Insights | Bitcoins and blockchain Part 3 | corporate governance and family law

This marks the third and final instalment in our Insights | Bitcoins and blockchain series.  In this section we consider some of the limitations of automating aspects of corporate distributions and family law.

From the analysis we have undertaken further below, it appears that Smart Contract failure will arise in cases where there is a lack of uniformity in contracting terms, complexity in regulatory environment and  high incidences of manual intervention.

Corporate governance in the context of automated distributions

An AFR article in June 2016 described the possibility of an Ethereum-based share certificate being programmed to automatically send the owners of stock dividends should corporate profits reach a certain level.

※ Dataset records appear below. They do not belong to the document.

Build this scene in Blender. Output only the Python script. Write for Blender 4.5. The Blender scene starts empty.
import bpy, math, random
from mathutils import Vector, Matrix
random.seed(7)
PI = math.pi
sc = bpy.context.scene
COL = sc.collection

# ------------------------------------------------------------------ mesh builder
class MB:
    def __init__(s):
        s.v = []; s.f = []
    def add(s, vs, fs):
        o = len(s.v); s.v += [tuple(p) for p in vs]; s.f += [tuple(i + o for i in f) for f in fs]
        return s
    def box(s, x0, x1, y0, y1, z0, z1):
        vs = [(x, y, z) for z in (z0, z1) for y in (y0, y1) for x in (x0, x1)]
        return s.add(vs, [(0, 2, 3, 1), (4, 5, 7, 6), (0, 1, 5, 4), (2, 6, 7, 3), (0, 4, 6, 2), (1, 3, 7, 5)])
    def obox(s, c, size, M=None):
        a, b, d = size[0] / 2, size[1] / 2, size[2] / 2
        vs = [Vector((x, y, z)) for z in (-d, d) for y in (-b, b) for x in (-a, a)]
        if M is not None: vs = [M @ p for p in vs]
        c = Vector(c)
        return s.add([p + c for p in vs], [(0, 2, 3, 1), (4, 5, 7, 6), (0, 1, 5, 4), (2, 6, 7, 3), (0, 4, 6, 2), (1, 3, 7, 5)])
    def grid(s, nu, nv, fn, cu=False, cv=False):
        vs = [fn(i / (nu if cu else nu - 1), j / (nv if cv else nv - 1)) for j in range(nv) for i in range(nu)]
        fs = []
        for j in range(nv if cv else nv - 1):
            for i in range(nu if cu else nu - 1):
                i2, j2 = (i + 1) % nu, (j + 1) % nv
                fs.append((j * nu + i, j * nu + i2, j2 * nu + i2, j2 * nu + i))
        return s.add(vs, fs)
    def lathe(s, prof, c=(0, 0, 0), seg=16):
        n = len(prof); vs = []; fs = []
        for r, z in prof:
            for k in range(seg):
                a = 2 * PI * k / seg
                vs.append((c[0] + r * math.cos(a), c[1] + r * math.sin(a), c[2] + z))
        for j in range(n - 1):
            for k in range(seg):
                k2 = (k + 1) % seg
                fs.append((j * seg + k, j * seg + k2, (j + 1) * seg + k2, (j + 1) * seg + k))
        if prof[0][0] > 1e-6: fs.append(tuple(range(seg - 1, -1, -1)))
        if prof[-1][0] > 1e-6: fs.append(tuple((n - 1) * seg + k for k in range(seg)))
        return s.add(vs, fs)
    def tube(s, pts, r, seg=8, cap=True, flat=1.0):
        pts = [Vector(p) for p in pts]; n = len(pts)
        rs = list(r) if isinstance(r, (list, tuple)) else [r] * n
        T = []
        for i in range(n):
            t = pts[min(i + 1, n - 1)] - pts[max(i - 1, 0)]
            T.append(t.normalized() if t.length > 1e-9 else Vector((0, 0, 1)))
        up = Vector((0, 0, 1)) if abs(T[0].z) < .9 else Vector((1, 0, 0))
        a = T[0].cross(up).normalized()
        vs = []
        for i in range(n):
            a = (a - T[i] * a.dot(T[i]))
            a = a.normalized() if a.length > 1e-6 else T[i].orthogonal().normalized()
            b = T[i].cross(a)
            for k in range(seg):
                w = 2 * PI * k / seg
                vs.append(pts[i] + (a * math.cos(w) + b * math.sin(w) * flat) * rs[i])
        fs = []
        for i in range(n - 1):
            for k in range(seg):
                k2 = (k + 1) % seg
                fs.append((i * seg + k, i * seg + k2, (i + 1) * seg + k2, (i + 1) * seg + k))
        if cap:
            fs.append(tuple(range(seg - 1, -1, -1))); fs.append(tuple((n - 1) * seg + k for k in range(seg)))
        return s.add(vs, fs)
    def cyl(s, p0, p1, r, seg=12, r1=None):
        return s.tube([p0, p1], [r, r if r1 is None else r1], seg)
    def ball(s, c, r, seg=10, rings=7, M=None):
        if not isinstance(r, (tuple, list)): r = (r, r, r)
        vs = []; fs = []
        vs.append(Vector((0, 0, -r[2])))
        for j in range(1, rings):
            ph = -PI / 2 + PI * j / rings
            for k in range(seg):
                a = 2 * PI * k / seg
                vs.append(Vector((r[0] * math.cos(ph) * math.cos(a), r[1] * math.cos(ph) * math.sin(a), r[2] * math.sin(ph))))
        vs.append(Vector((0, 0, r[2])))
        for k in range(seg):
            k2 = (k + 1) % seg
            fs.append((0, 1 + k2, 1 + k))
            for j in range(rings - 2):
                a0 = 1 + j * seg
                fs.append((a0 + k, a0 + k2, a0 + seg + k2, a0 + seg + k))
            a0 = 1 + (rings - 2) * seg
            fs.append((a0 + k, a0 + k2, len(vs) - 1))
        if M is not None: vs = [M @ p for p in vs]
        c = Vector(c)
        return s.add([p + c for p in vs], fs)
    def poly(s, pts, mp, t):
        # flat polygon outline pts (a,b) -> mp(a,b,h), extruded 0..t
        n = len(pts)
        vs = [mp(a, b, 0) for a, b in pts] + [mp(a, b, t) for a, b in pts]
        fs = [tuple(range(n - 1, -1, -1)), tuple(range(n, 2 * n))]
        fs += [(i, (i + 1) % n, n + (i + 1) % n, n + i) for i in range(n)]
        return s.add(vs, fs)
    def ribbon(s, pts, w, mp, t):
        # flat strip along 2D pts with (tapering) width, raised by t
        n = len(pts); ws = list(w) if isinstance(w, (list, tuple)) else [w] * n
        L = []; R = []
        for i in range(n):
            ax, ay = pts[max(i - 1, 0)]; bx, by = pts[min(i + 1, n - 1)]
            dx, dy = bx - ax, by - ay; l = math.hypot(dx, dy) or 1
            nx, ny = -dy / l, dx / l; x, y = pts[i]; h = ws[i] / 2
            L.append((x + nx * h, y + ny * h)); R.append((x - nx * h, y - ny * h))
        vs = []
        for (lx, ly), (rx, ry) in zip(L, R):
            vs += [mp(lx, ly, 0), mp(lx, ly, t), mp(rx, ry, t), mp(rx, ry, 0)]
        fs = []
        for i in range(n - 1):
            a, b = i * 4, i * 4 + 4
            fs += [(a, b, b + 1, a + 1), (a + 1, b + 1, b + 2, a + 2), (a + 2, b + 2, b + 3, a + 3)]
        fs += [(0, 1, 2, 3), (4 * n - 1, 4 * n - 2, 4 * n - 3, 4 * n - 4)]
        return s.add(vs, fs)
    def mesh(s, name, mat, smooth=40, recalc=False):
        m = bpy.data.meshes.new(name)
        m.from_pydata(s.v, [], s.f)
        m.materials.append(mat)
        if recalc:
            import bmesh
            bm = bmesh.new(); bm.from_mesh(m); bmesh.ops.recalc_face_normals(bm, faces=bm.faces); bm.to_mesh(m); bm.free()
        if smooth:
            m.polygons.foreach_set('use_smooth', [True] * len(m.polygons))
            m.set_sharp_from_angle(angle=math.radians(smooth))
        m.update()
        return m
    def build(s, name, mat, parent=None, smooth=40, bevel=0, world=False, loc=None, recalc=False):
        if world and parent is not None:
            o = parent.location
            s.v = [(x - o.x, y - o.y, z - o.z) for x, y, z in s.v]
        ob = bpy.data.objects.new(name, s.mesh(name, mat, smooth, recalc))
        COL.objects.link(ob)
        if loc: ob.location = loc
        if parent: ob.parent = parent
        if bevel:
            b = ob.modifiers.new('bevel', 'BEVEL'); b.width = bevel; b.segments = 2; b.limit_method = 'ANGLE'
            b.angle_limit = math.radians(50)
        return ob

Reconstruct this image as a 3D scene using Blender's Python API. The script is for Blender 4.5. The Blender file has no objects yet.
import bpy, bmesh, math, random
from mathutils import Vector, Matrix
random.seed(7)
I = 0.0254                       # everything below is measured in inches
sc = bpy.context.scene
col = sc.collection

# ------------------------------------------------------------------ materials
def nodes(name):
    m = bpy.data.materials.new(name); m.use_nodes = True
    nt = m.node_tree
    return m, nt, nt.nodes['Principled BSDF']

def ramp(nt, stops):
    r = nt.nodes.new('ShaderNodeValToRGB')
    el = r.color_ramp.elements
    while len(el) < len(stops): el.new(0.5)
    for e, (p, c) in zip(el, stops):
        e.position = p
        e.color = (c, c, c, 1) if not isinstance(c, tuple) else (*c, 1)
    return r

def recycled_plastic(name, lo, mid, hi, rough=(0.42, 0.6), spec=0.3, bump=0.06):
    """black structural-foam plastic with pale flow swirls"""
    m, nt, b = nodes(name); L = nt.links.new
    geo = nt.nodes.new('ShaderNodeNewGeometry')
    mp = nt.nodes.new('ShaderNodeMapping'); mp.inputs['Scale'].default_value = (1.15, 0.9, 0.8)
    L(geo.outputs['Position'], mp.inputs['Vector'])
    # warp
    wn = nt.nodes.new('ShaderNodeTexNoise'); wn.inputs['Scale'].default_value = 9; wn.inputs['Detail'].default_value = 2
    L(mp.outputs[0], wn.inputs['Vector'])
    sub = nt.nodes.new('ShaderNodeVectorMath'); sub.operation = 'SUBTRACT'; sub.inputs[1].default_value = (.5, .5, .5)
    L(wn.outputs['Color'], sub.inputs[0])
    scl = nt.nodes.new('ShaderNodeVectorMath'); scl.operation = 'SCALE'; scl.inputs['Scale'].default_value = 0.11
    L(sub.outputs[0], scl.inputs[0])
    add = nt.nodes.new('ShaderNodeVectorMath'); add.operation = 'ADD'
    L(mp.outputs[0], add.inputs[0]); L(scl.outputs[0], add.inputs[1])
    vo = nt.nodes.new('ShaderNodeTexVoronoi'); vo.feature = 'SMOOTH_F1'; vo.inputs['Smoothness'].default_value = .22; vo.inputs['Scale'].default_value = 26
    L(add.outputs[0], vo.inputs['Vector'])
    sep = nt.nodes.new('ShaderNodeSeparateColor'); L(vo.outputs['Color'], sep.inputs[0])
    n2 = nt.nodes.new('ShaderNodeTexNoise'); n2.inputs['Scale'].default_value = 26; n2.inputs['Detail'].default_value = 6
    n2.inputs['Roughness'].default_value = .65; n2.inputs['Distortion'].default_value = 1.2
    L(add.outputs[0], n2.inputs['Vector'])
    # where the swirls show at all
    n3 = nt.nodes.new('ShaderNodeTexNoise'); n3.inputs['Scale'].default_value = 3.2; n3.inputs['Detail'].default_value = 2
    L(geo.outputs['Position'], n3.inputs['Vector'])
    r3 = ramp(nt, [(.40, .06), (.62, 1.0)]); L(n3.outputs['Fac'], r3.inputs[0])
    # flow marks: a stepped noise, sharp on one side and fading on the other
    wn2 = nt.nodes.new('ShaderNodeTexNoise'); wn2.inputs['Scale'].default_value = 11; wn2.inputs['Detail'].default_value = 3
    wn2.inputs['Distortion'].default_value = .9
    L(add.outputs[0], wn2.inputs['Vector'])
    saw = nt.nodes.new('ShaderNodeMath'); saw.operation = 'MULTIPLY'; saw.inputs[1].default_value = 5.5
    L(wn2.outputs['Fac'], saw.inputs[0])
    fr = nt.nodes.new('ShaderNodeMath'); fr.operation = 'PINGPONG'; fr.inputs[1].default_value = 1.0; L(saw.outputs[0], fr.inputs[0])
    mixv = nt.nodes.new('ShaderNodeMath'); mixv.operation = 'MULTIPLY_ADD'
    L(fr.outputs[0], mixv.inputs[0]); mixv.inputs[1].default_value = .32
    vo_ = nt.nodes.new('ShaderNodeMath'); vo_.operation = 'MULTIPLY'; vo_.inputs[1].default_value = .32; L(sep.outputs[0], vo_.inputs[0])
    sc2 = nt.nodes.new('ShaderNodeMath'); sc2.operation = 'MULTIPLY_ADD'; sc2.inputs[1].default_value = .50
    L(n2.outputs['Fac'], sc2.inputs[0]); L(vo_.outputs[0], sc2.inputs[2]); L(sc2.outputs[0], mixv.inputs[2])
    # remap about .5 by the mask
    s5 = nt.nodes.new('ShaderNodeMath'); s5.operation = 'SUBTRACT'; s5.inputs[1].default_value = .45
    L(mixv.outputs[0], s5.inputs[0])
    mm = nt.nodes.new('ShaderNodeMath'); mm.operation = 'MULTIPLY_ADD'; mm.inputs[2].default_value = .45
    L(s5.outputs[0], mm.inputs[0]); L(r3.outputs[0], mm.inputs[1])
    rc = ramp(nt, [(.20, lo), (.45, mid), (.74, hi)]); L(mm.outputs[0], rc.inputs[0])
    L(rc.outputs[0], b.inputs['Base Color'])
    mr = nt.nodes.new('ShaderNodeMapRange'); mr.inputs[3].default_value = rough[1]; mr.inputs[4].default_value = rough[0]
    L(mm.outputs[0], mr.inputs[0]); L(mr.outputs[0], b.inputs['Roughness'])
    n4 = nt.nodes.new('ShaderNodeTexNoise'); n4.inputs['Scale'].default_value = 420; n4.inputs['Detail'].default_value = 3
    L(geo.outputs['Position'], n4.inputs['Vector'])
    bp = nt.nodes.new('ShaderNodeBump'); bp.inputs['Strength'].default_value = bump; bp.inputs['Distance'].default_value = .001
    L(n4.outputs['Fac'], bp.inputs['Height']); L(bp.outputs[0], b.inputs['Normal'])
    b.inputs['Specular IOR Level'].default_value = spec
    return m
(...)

There are significant commercial and tax considerations which must be considered at a corporate level before a dividend is declared, including:

  1. the decision to reinvest profits and consequential impact on investor returns;
  2. whether the company will comply with the Corporations Act in declaring the proposed dividend;
  3. compliance with directors’ duties under the Corporations Act; and
  4. the corporate tax entity’s available of “franking credits”.

Reinvestment strategy

A reinvestment strategy provides a simple but effective explanation of the limitations of automated corporate governance – in such a case, the Board of Directors (or their delegates) must be given the power to manually override an automated distribution to give effect to the reinvestment of profits.

In the lead-up to invoking the manual override power, one would expect the Board and delegates to have considered the company’s present and future circumstances and the cost-benefit analysis of distributing vs reinvesting profits.  In our view, it is unlikely that existing Smart Contract / Blockchain technology would be capable of such a sophisticated decision-making process.

Corporations law and directors’ duties

Section 254T of the Corporations Act sets out the circumstances in which a dividend may be paid.  It involves an enquiry into matters which may not be directly translatable into programming language, such as whether the dividend is fair and reasonable to the company’s shareholders as a whole and material prejudice to the company’s ability to pay its creditors.  It may also involve consideration of the accumulated body of common law authority which must be distilled into a discrete set of programmed rules capable of execution in a Smart Contract.

Moreover, it must be appreciated that Australian corporations law and the law of directors duties (which is influenced by is not static and application of the law to each company’s circumstances will not result in uniform outcomes.

Insight: if an automated dividend solution is adopted, there is a serious question as to how the Board of Directors and management team are educated and kept appraised of the mechanics and parameters of the automated process particularly in periods of commercial and legislative uncertainty.

Franking credits and unintended tax consequences

A corporate tax entity’s franking credit strategy must accommodate its previous franking percentages and future anticipated franked distributions.

By way of example, if a corporate tax entity over-franks a distribution, it will be liable to pay over-franking tax.  In this regard:

  • the over-franking tax is equal to the amount of franking credits allocated in excess of the benchmark; and
  • this tax, when paid, does not generate a credit in the corporate tax entity’s franking account.

Insight: the liability to pay the over-franking tax without generating a corresponding credit in the entity’s franking account is a permanent and adverse 30% income tax expense.


The commercial, legal and tax framework within which dividend policy is established, maintained and adapted is not readily capable of translation into a functional automated process given present technological constraints and limitations.

Having said this, there may be aspects of corporate governance with respect to dividend distributions which would be benefit from automation, including payment and administrative disclosure / record-keeping functions.